Zwłaszcza że nabrzmiewa na tym tle konflikt pomiędzy największym dłużnikiem świata – Stanami Zjednoczonymi, i gospodarczą lokomotywą, jaką są dzisiaj Chiny. Władze w Pekinie specjalnie się nie spieszą z umocnieniem juana, podczas gdy Amerykanie w słabym dolarze pokładają nadzieję na szybsze wyjście z kryzysu.
Najbardziej kontrowersyjny pomysł na przywrócenie normalnej sytuacji na rynkach walutowych ma amerykański sekretarz skarbu Timothy Geithner. Uważa, że najlepiej byłoby ustalić wysokość deficytu i nadwyżki na rachunku bieżącym, których przekroczenie zobowiązywałoby poszczególne kraje do energicznej interwencji walutowej. Ten deficyt lub nadwyżka nie mogłyby wynosić więcej ani mniej niż 4 proc. PKB.

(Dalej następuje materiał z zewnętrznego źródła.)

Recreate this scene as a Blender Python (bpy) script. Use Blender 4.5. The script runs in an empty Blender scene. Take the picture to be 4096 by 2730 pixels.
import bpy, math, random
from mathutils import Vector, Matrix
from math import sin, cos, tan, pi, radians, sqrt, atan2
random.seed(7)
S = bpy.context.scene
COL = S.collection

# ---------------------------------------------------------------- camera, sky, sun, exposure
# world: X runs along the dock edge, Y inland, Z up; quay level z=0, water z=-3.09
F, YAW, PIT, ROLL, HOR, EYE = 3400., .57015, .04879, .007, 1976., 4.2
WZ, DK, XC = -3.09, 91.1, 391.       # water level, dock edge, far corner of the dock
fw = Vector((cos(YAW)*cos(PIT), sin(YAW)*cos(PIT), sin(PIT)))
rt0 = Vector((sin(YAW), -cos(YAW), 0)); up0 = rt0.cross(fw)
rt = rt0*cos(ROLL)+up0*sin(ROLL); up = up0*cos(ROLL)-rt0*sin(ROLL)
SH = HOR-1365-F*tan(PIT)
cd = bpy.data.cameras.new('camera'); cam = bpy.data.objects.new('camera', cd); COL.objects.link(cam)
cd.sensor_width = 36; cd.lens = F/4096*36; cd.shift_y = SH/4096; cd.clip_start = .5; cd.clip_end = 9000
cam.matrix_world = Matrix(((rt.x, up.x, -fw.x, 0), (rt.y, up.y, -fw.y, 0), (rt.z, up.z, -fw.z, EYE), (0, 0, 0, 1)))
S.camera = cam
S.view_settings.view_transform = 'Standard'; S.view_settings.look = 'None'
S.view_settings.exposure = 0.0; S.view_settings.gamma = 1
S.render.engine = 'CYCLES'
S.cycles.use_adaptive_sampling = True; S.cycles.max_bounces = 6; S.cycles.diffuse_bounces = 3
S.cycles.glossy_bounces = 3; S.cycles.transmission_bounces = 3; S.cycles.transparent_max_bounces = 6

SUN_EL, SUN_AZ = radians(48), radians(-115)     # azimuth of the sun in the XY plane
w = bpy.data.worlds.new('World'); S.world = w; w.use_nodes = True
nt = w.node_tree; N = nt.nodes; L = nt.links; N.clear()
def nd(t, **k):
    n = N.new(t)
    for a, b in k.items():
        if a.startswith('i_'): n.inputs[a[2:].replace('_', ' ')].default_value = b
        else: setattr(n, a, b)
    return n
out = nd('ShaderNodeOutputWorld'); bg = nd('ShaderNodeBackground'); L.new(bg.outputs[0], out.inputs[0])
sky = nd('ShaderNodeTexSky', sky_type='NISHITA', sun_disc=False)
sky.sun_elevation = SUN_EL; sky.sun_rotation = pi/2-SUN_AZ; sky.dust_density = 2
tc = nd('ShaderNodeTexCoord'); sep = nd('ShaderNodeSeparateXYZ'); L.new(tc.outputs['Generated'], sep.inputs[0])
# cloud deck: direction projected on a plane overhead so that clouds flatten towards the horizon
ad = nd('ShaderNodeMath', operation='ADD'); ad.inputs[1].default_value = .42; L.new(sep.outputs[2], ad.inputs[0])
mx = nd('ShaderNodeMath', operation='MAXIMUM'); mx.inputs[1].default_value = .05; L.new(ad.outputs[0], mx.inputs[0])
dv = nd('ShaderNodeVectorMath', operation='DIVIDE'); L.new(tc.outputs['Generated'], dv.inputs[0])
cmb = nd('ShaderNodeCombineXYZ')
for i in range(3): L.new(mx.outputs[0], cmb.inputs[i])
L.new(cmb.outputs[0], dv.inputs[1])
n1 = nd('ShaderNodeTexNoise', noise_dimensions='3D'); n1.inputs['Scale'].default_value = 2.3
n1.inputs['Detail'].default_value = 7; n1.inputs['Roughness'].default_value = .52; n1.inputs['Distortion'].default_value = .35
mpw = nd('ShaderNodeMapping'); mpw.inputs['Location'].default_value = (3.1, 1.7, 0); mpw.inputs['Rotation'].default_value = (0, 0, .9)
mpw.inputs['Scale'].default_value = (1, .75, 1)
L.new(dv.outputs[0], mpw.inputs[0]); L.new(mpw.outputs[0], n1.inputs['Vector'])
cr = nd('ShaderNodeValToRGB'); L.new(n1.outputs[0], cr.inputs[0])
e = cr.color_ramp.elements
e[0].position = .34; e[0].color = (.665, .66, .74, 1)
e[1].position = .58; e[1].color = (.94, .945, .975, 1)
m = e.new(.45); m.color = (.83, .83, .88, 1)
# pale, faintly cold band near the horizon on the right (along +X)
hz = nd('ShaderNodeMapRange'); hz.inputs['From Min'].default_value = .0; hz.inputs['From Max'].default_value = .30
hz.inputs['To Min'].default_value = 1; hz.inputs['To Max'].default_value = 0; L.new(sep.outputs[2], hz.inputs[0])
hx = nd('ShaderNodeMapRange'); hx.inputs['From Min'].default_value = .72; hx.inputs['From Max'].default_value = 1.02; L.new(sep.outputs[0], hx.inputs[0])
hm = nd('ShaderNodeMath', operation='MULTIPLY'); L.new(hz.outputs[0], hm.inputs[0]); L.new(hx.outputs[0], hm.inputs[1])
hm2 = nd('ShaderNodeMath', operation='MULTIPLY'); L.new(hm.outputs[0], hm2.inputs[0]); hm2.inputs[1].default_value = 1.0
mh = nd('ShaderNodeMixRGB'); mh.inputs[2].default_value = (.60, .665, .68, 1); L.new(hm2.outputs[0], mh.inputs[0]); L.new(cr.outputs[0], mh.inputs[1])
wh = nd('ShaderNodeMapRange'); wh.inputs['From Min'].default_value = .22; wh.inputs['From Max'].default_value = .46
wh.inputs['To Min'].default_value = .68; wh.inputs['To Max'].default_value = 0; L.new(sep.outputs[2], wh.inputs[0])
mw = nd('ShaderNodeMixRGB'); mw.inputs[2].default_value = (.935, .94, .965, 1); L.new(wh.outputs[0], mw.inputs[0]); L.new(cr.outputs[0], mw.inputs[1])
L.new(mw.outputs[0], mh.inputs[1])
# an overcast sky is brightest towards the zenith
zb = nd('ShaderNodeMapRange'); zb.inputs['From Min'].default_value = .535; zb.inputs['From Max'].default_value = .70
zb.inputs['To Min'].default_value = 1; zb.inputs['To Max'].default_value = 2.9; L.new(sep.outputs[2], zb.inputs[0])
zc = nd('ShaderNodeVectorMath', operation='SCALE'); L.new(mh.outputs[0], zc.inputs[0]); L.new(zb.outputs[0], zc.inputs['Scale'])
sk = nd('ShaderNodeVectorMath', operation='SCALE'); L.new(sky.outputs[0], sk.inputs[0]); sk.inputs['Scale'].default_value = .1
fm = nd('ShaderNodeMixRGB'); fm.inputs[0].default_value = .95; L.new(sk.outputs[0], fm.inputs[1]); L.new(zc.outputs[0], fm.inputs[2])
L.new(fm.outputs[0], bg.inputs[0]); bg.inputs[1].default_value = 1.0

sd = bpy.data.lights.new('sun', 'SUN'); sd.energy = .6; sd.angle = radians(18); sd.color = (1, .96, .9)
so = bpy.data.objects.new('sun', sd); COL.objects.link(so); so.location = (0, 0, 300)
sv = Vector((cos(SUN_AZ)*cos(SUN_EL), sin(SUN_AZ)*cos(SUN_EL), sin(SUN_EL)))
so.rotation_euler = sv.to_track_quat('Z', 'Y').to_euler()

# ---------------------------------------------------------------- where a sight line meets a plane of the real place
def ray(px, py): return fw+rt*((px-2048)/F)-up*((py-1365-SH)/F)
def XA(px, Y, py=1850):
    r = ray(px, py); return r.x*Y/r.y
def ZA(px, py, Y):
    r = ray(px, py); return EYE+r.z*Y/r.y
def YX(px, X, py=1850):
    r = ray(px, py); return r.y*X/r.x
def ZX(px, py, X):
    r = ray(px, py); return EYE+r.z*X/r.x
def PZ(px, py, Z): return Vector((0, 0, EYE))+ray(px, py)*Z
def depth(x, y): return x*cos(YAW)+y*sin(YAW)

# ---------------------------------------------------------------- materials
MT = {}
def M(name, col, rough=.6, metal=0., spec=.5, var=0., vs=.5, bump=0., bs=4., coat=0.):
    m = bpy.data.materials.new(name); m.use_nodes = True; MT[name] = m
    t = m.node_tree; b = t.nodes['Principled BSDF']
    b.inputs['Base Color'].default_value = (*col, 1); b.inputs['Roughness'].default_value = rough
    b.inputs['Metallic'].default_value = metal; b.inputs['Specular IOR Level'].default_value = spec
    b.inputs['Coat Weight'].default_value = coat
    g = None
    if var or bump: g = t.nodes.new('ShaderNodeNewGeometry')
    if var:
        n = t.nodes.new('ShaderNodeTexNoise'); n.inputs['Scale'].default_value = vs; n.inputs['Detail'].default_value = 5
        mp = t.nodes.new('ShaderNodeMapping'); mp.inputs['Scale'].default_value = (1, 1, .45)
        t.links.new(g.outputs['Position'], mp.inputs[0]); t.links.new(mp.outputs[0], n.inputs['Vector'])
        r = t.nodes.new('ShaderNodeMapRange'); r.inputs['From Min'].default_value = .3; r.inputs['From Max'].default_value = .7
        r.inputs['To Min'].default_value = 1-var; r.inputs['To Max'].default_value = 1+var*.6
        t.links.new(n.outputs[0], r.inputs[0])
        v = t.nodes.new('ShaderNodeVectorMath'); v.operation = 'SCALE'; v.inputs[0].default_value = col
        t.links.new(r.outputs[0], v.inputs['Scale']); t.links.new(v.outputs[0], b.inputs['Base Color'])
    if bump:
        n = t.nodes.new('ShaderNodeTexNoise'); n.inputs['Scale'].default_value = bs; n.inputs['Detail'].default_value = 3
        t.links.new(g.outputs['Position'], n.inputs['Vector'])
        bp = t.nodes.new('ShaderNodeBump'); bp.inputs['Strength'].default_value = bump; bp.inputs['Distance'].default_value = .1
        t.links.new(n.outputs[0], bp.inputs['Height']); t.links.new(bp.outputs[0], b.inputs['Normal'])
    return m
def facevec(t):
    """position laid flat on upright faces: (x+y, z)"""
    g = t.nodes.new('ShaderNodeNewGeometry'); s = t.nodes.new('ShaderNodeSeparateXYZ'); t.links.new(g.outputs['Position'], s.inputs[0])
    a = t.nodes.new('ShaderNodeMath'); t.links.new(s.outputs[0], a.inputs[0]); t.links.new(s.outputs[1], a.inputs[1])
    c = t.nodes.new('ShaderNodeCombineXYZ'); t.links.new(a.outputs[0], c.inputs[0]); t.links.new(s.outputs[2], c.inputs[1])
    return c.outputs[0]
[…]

Amerykanie wręcz twierdzą, że tylko w ten sposób można będzie zbudować pokryzysowy światowy porządek gospodarczy. Tyle że dzisiaj największe nadwyżki w wymianie handlowej mają Arabia Saudyjska, Niemcy i Rosja, chociaż Amerykanie utrzymują, że brakowi równowagi na rynkach światowych winne są przede wszystkim Chiny.
Amerykański pomysł uzyskał wsparcie jedynie Francuzów i Kanadyjczyków. – To powrót do gospodarki planowej – oburzyli się Japończycy, Rosjanie i Niemcy. Rosyjski wicepremier Dimitrij Pankin zapowiedział, że w komunikacie na zakończenie spotkania w Korei nie pojawią się żadne liczby. – Kursy muszą być uzależnione od rynku, a nie wyznaczane administracyjnie. I przede wszystkim należy wystrzegać się nadmiernych interwencji – mówił, zapewne nauczony ogromnymi kosztami ratowania rubla w 2009 roku.